Security operatives (security officers in house and contract, door supervisors and public space surveillance officers)

Security guards

-In 61% of cases the licensing fee was paid for by the employer
-8% had one or more jobs in addition to their security work
-A quarter were rostered to work more than 54 hours per week. A quarter actually worked more than 60 hours per week
-Almost half of respondents said they also carried out non-security related functions
-53% believed they would still be working in the sector in three years’ time
-24% of responding security guards believed their pay to be above average for the area in which they lived, 42% average, and 32% below average
-54% disagreed or strongly disagreed with the assertion that the public has a positive view of most people who do security work
-56% agreed or strongly agreed with the assertion that ‘most of my colleagues are totally committed to providing a quality service’


Door Supervisors

-59% believed they would still be working in the sector in three years’ time
-20% of responding door supervisors believed their pay to be above average for the area in which they lived, 37% average, and 44% below average
-53% agreed or strongly agreed with the assertion that ‘most of my colleagues are totally committed to providing a quality service’


Public space surveillance operatives

-53% believed they would still be working in the sector in three years’ time
-27% believed their pay to be above average for the area in which they lived, 40% average, and 33% below average
-62% disagreed or strongly disagreed with the assertion that the public has a positive view of most people who do security work

Other points

Professor Martin Gill who led the study noted:

Security is facing a challenging time.

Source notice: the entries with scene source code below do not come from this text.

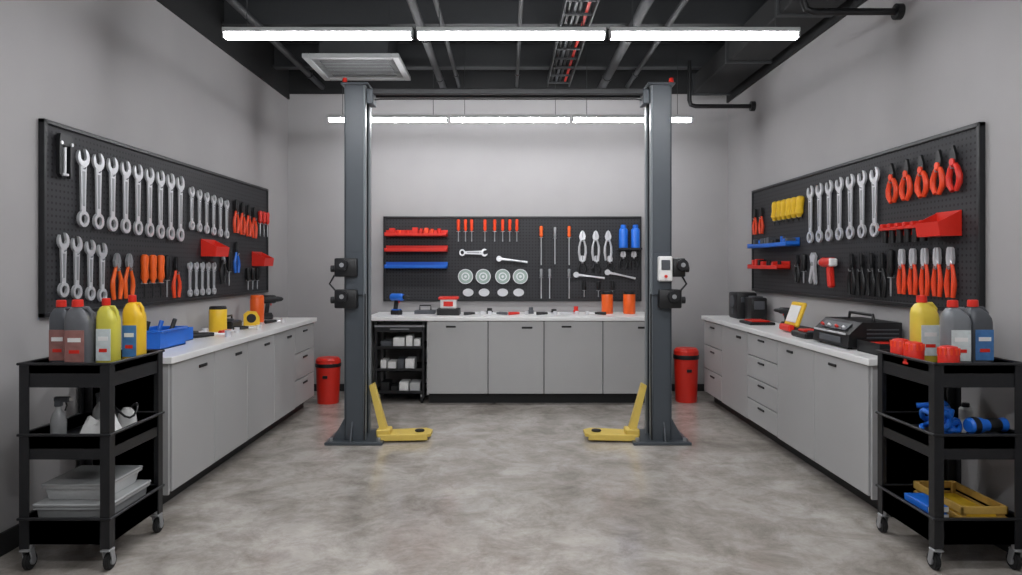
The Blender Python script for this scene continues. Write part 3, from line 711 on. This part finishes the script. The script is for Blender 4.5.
b=B(); b.box((0,0,0.11),(0.15,0.2,0.22),BLACK,0.012,seg=2); b.box((0,-0.1,0.15),(0.1,0.01,0.08),DGREY,0.004); b.box((0,0,0.225),(0.1,0.12,0.014),DGREY,0.004); b.obj('battery_pack',(2.37,6.70,CZ))
b=B(); b.box((0,0,0.012),(0.22,0.30,0.024),BLACK,0.004); b.box((0.0,0,0.03),(0.16,0.22,0.014),RED,0.006); b.obj('socket_case',(2.24,6.30,CZ))
put(DR,'cordless_drill',(2.38,6.05,CZ),(0,0,2.2),(0.8,0.8,0.8))
b=B(); b.box((0,0,0.14),(0.03,0.24,0.20),YEL,0.01,rot=(0,0.35,0)); b.box((-0.018,0,0.145),(0.006,0.19,0.14),WHITE,0.003,rot=(0,0.35,0)); b.box((0.03,0,0.02),(0.16,0.26,0.04),BLACK,0.008); b.box((-0.07,0.0,0.035),(0.05,0.2,0.05),RED,0.01)
b.obj('diagnostic_scanner',(2.28,5.55,CZ))
b=B(); b.box((0,0,0.022),(0.2,0.26,0.044),BLACK,0.01); b.box((-0.02,0.02,0.05),(0.1,0.12,0.02),RED,0.008); b.box((-0.03,-0.09,0.05),(0.06,0.05,0.014),DGREY,0.004); b.obj('fastener_organizer',(2.22,5.12,CZ))
b=B(); w,d,h=0.34,0.50,0.17
b.rings([[(-w/2,y,0.012),(w/2,y,0.012),(w/2,y,h),(-w/2+0.09,y,h),(-w/2+0.01,y,h*0.55)] for y in(-d/2,d/2)],BLACK)
b.box((-w/2+0.042,0,h*0.79),(0.006,d*0.72,0.06),DGREY,0.002,rot=(0,0.83,0))
b.box((-w/2+0.004,0,0.05),(0.006,d*0.6,0.04),DGREY,0.002)
for k in range(4): b.cyl((-w/2+0.02,-0.15+0.1*k,h*0.75),(-w/2+0.03,-0.15+0.1*k,h*0.8),0.014,RED if k%2 else CHROME,seg=12)
b.box((-w/2-0.001,0,0.095),(0.006,d*0.9,0.012),CHROME,0.002)
b.tube([(0.04,-0.16,h),(0.04,-0.15,h+0.04),(0.04,0.15,h+0.04),(0.04,0.16,h)],0.01,BLACK,seg=8)
for sx in(-1,1):
    for sy in(-1,1): b.cyl((sx*0.13,sy*0.2,0),(sx*0.13,sy*0.2,0.015),0.015,RUBBER,seg=10)
for k in range(4): b.box((0.05,-d/2-0.002,0.05+0.025*k),(0.2,0.004,0.008),DGREY)
b.obj('battery_charger',(2.29,4.62,CZ))
b=B(); b.tray((0,0,0),(0.2,0.26,0.07),0.006,BLACK); b.box((0,0,0.04),(0.16,0.2,0.04),RED,0.01); b.obj('parts_tray',(2.26,4.2,CZ))

# ------------------------------------------------------------ world, camera
w=bpy.data.worlds.new('World'); scene.world=w; w.use_nodes=True
w.node_tree.nodes['Background'].inputs[0].default_value=(0.5,0.5,0.5,1); w.node_tree.nodes['Background'].inputs[1].default_value=0.3
cam=bpy.data.cameras.new('camera'); co=bpy.data.objects.new('camera',cam); scene.collection.objects.link(co)
co.location=(0,0,1.43); co.rotation_euler=(pi/2,0,0)
cam.sensor_width=36; cam.lens=700/1022*36; cam.shift_x=3/1022; cam.shift_y=-22.5/1022; cam.clip_start=0.05
scene.camera=co
scene.view_settings.view_transform='Standard'
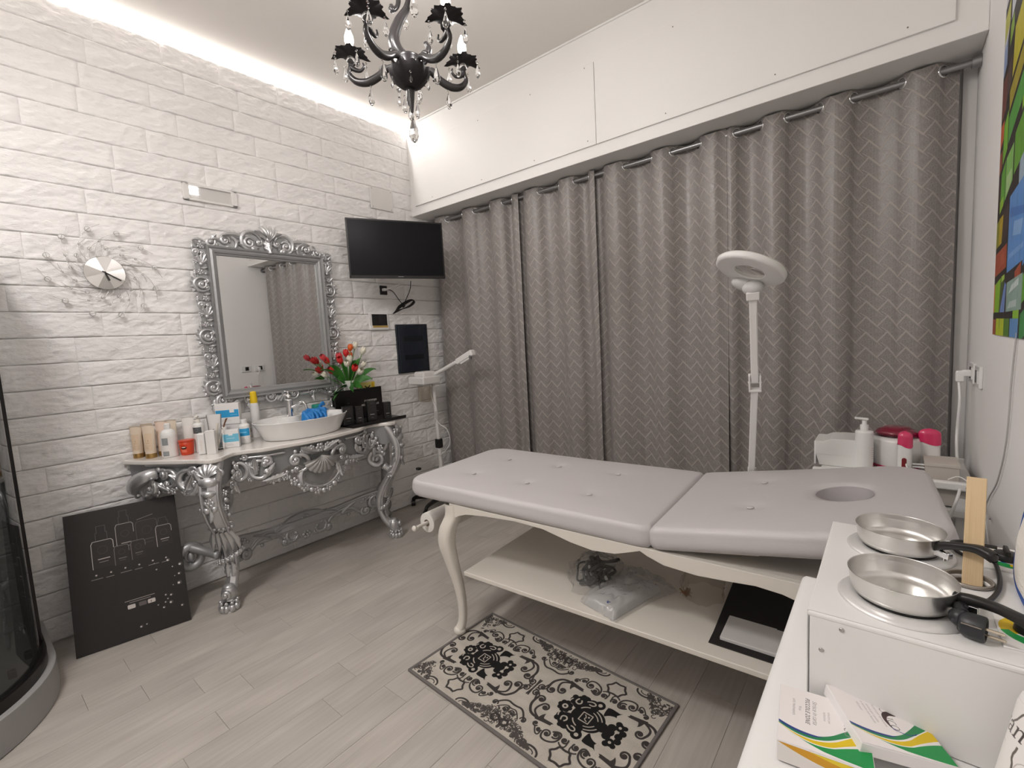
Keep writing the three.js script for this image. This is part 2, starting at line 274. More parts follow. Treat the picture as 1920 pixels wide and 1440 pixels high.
// ───────── carved ornament kit (flat: x right, y up, z out) ─────────
const O = {
  bead: (x, y, r, z = 0, f = 0.8) => sph(r, x, y, z, 1, 1, f, 10),
  scroll(x, y, r, turns, a0, dir, th, z = 0) {           // starts on the rim at angle a0 and winds inwards
    const pts = []; const n = Math.round(turns * 10) + 2;
    for (let i = 0; i <= n; i++) { const t = i / n, a = a0 + dir * t * turns * 2 * Math.PI, q = r * Math.pow(1 - t, 0.85) * 0.92 + r * 0.08; pts.push(V(x + Math.cos(a) * q, y + Math.sin(a) * q, z + th * (0.3 + 0.9 * t))); }
    return [taper(pts, (t) => th * (0.45 + 0.75 * Math.sin(Math.PI * Math.min(1, t * 0.8 + 0.12))), n * 2, 7), sph(th * 1.25, x, y, z + th * 1.1, 1, 1, 0.9, 10)];
  },
  arc(pts, th, z = 0, f) { return taper(pts.map((p) => V(p[0], p[1], z + (p[2] ?? 0))), f ?? ((t) => th * (0.35 + 0.65 * Math.sin(Math.PI * t))), 20, 7); },
  cscroll(x, y, r, rot, th, flip = 1, z = 0) {            // C with two volutes
    const R = r * 0.42; const c = Math.cos(rot), s = Math.sin(rot), tr = (px, py) => [x + px * c - py * s, y + px * s + py * c];
    const pts = []; for (let i = 0; i <= 12; i++) { const a = D(125 - 250 * i / 12) * 1; pts.push([...tr(flip * Math.cos(a) * r, Math.sin(a) * r), 0.15 * th * Math.sin(i / 12 * Math.PI)]); }
    const e1 = tr(flip * Math.cos(D(125)) * r, Math.sin(D(125)) * r * 0.62), e2 = tr(flip * Math.cos(D(-125)) * r, -Math.sin(D(125)) * r * 0.62);
    return [this.arc(pts, th * 1.15, z + th * 0.4, (t) => th * (0.55 + 0.6 * Math.sin(Math.PI * t))), ...this.scroll(...e1, R * 0.8, 1.1, rot + (flip > 0 ? D(100) : D(80)), flip > 0 ? 1 : -1, th * 0.75, z), ...this.scroll(...e2, R * 0.8, 1.1, rot + (flip > 0 ? D(-100) : D(-80)), flip > 0 ? -1 : 1, th * 0.75, z)];
  },
  leaf(x, y, ang, len, wid, curl = 0.6, z = 0, lobes = 4) {
    return surf(14, 8, (u, v) => {
      const a = ang + curl * u * u, sx = x + Math.cos(ang + curl * u * 0.45) * len * u, sy = y + Math.sin(ang + curl * u * 0.45) * len * u, k = v * 2 - 1;
      const w = wid * Math.pow(Math.sin(Math.PI * Math.min(0.97, 0.12 + u * 0.85)), 0.8) * (0.72 + 0.28 * Math.abs(Math.cos(u * Math.PI * lobes)));
      return [sx - Math.sin(a) * w * k, sy + Math.cos(a) * w * k, z + wid * (0.55 * (1 - k * k) + 0.22 * Math.cos(k * Math.PI * 3) * (1 - Math.abs(k)) + 0.5 * u * u)];
    });
  },
  flower(x, y, r, z = 0, n = 6) {
    const g = [sph(r * 0.3, x, y, z + r * 0.32, 1, 1, 0.8, 8)];
    for (let i = 0; i < n; i++) { const a = i / n * Math.PI * 2 + x * 30; g.push(sph(r * 0.4, x + Math.cos(a) * r * 0.62, y + Math.sin(a) * r * 0.62, z + r * 0.1, 1, 1, 0.55, 8)); }
    return g;
  },
  shell(x, y, r, a0, a1, z = 0, ribs = 9, depth = 0.3) {
    return surf(ribs * 6, 10, (u, v) => {
      const a = a0 + (a1 - a0) * u, q = v * r * (1 + 0.06 * Math.abs(Math.cos(u * ribs * Math.PI)) * v), dome = Math.sin(Math.PI * (0.15 + 0.75 * v)) * depth * r, rib = 0.07 * r * Math.abs(Math.cos(u * ribs * Math.PI)) * v;
      return [x + Math.cos(a) * q, y + Math.sin(a) * q, z + dome + rib];
    });
  },
  garland(pts, r, z = 0) {
    const c = new THREE.CatmullRomCurve3(pts.map((p) => V(p[0], p[1], p[2] ?? 0))), n = Math.max(2, Math.round(c.getLength() / (r * 1.55))), g = [];
    for (let i = 0; i <= n; i++) { const q = c.getPointAt(i / n), k = r * (0.8 + 0.3 * Math.abs(Math.sin(i * 1.7))); g.push(i % 2 ? this.flower(q.x, q.y, k, z + q.z, 5) : this.bead(q.x, q.y, k * 0.7, z + q.z + k * 0.2)); }
    return g.flat();
  },
};
const mirX = (list) => [].concat(list).flat(9).map((g) => { const m = prep(g.clone()); const p = m.attributes.position, ix = m.index.array; for (let i = 0; i < p.count; i++) p.setX(i, -p.getX(i)); for (let i = 0; i < ix.length; i += 3) { const t = ix[i]; ix[i] = ix[i + 1]; ix[i + 1] = t; } m.computeVertexNormals(); return m; });
const both = (list) => { list = [].concat(list).flat(9); return [...list, ...mirX(list)]; };

// ───────── mirror (local: x runs towards −z of the room, so x = −(z − z0)) ─────────
{
  const Y0 = 1.2, Y1 = 2.035, HW = 0.318, ZC = -1.47;
  const t = thing('wall_mirror', 'wall mirror in an ornate silver baroque carved frame above the washbasin', 'mirror', [0.045, 0, ZC], Math.PI / 2);
  t.rotation.set(0, Math.PI / 2, 0, 'YXZ'); t.rotation.x = D(0.4);
  mesh('glass', box(HW * 2 + 0.02, Y1 - Y0 + 0.02, 0.004, 0, (Y0 + Y1) / 2, 0.004), std(lin(0.86, 0.87, 0.87), 0.012, 1), t);
  // moulded inner frame: profile extruded along each side with mitred corners
  const prof = [[0, 0.006], [0.004, 0.016], [0.014, 0.018], [0.016, 0.026], [0.028, 0.03], [0.042, 0.022], [0.046, 0.03], [0.056, 0.032], [0.06, 0.004]];
  const side = (ax) => {
    const g = []; const hw = HW, h0 = Y0, h1 = Y1;
    const P = (i, k) => { const [o, z] = prof[i]; return [[-hw - o, h0 - o, z], [hw + o, h0 - o, z], [hw + o, h1 + o, z], [-hw - o, h1 + o, z]][k]; };
    for (let i = 0; i < prof.length - 1; i++) { const a = P(i, ax), b = P(i, (ax + 1) % 4), c = P(i + 1, (ax + 1) % 4), d = P(i + 1, ax); const q = new THREE.BufferGeometry(); q.setAttribute('position', new THREE.Float32BufferAttribute([...a, ...c, ...b, ...a, ...d, ...c], 3)); q.computeVertexNormals(); g.push(q); }
    return g;
  };
  const fr = mesh('inner_frame', [0, 1, 2, 3].map(side), std(lin(0.40, 0.405, 0.41), 0.36, 0.62, { side: THREE.DoubleSide }), t);
  // carved border: flat backing plates plus ornament
  const bx = HW + 0.058, bw = 0.058, yb = Y0 - 0.055, yt = Y1 + 0.055;
  const back = [];
  back.push(box(bw, yt - yb, 0.012, bx + bw / 2, (yt + yb) / 2, -0.002), box(bw, yt - yb, 0.012, -bx - bw / 2, (yt + yb) / 2, -0.002));
  const crest = new THREE.Shape(); crest.moveTo(-bx - bw, yt); crest.bezierCurveTo(-0.34, yt + 0.05, -0.2, yt + 0.06, -0.1, yt + 0.1); crest.lineTo(0, yt + 0.13); crest.lineTo(0.1, yt + 0.1); crest.bezierCurveTo(0.2, yt + 0.06, 0.34, yt + 0.05, bx + bw, yt); crest.lineTo(bx + bw, yt - 0.012); crest.lineTo(-bx - bw, yt - 0.012);
  back.push(extr(crest, 0.01, 0).translate(0, 0, -0.004));
  const low = new THREE.Shape(); low.moveTo(-bx - bw, yb + 0.01); low.lineTo(bx + bw, yb + 0.01); low.lineTo(bx + bw * 0.6, yb - 0.04); low.bezierCurveTo(0.28, yb - 0.01, 0.2, yb - 0.03, 0.1, yb - 0.045); low.lineTo(-0.1, yb - 0.045); low.bezierCurveTo(-0.2, yb - 0.03, -0.28, yb - 0.01, -bx - bw * 0.6, yb - 0.04);
  back.push(extr(low, 0.01, 0).translate(0, 0, -0.004));
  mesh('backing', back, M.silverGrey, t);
  const cx = bx + bw / 2 + 0.004;
  const sideOrn = [];
  const N = 6, st = (yt - yb) / N;
  for (let i = 0; i < N; i++) {
    const y = yb + st * (i + 0.5), f = i % 2 ? -1 : 1;
    if (f > 0) {                                             // ring scroll with a boss
      sideOrn.push(...O.cscroll(cx + 0.006, y, 0.041, 0, 0.009, 1, 0.008), ...O.scroll(cx + 0.006, y, 0.026, 1.3, D(120), 1, 0.008, 0.01), O.bead(cx + 0.006, y, 0.012, 0.016));
      for (const a of [40, 10, -20, -50]) sideOrn.push(O.leaf(cx + 0.022 + 0.016 * Math.cos(D(a)), y + 0.03 * Math.sin(D(a)), D(a), 0.034, 0.011, 0.3, 0.004, 2));
    } else {                                                 // acanthus fan and volute
      for (const a of [150, 120, 92, 64, 36]) sideOrn.push(O.leaf(cx - 0.006, y - 0.03, D(a), 0.062, 0.0135, D(90 - a) * 0.4, 0.008, 3));
      sideOrn.push(...O.scroll(cx + 0.018, y + 0.034, 0.02, 1.5, D(-90), 1, 0.0075, 0.008), ...O.scroll(cx - 0.014, y + 0.03, 0.015, 1.4, D(-90), -1, 0.006, 0.008), O.bead(cx - 0.002, y - 0.036, 0.012, 0.012), ...O.flower(cx + 0.028, y - 0.022, 0.015, 0.01, 5));
    }
    sideOrn.push(...O.flower(cx + f * 0.006, y + st * 0.47, 0.017, 0.012, 5), O.bead(cx - 0.022, y + st * 0.42, 0.008, 0.008), O.bead(cx + 0.033, y + st * 0.5, 0.009, 0.004), O.leaf(cx + 0.01, y + st * 0.4, D(30), 0.038, 0.012, 0.9, 0.008, 2), O.leaf(cx + 0.002, y - st * 0.36, D(200), 0.034, 0.011, -0.9, 0.008, 2), O.arc([[cx - 0.024, y - 0.03], [cx - 0.028, y], [cx - 0.022, y + 0.034]], 0.007, 0.004), O.leaf(cx + 0.03, y + 0.044, D(70), 0.04, 0.012, 0.8, 0.002, 2));
  }
  mesh('side_carving', sideOrn, M.silver, t); mesh('side_carving', mirX(sideOrn), M.silver, t);
  // crest
  let c = [];
  c.push(...O.cscroll(0.105, yt + 0.055, 0.062, D(40), 0.013, 1, 0.008), ...O.scroll(0.118, yt + 0.045, 0.036, 1.6, D(150), -1, 0.01, 0.008), O.leaf(0.16, yt + 0.075, D(20), 0.12, 0.03, -0.9, 0.006, 5), O.leaf(0.06, yt + 0.02, D(-10), 0.13, 0.02, 0.6, 0.008));
  c.push(...O.cscroll(0.235, yt + 0.03, 0.04, D(-30), 0.01, -1, 0.006), ...O.scroll(0.262, yt + 0.042, 0.03, 1.5, D(200), -1, 0.009, 0.008), O.leaf(0.2, yt + 0.05, D(60), 0.06, 0.02, -1.2, 0.008), O.leaf(0.29, yt + 0.035, D(40), 0.05, 0.018, -1.4, 0.006));
  c.push(...O.scroll(0.345, yt + 0.024, 0.03, 1.5, D(120), 1, 0.009, 0.006), O.leaf(0.36, yt + 0.01, D(-10), 0.085, 0.02, 0.7, 0.004), O.leaf(0.38, yt + 0.025, D(20), 0.06, 0.016, -0.8, 0.004), O.leaf(0.33, yt + 0.04, D(100), 0.04, 0.014, 1, 0.008));
  for (const [x, y] of [[0.19, 0.045], [0.31, 0.012], [0.05, 0.06], [0.4, 0.018], [0.085, 0.115], [0.215, 0.09]]) c.push(O.bead(x, yt + y, 0.011, 0.01));
  mesh('crest_carving', [...both(c), O.shell(0, yt + 0.062, 0.1, D(52), D(128), 0.016, 5, 0.42), O.leaf(0, yt + 0.085, D(-90), 0.1, 0.032, 0.0, 0.012, 3), O.bead(0, yt + 0.075, 0.02, 0.03), ...both([O.leaf(0.015, yt + 0.08, D(60), 0.085, 0.02, -1.2, 0.02, 3)])], M.silver, t);
  // lower border
  let b = [];
  b.push(...O.cscroll(0.075, yb - 0.02, 0.034, D(-60), 0.009, 1, 0.006), ...O.scroll(0.08, yb - 0.018, 0.022, 1.5, D(0), 1, 0.008, 0.006), O.leaf(0.11, yb - 0.02, D(-20), 0.085, 0.018, 0.8, 0.006), ...O.cscroll(0.215, yb - 0.012, 0.03, D(90), 0.008, 1, 0.006), ...O.scroll(0.22, yb - 0.025, 0.02, 1.4, D(-90), -1, 0.008, 0.006), O.leaf(0.22, yb - 0.03, D(-90), 0.06, 0.016, 0, 0.006), O.leaf(0.25, yb - 0.01, D(-10), 0.09, 0.018, -0.7, 0.004));
  b.push(...O.cscroll(0.365, yb - 0.015, 0.042, D(-150), 0.01, -1, 0.006), ...O.scroll(0.37, yb - 0.01, 0.024, 1.5, D(60), -1, 0.008, 0.008), O.leaf(0.4, yb + 0.01, D(-60), 0.1, 0.02, -0.6, 0.004), O.leaf(0.335, yb - 0.03, D(-70), 0.06, 0.016, 0.8, 0.004));
  for (const [x, y] of [[0.15, -0.02], [0.285, -0.018], [0.43, -0.03], [0.035, -0.02]]) b.push(O.bead(x, yb + y, 0.01, 0.008));
  mesh('lower_carving', [...both(b), O.shell(0, yb - 0.005, 0.055, D(200), D(340), 0.006, 5, 0.35), O.bead(0, yb, 0.016, 0.016)], M.silver, t);
  t.position.x = 0.05;
}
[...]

The evidence suggests that security is not in a poor state, but there are issues that need to be addressed. The security sector needs to respond in a more co-ordinated way in highlighting with evidence what you get from a good security company that you don’t get from a bad one, and it needs to show how this can and is being achieved cost effectively.

The research

The research is based on responses to on line surveys (made available from 12th December 2011 to 20th February 2012). The response rates for each survey were 209 corporate security specialist, 509 suppliers (directors/managers) and 504 security operatives.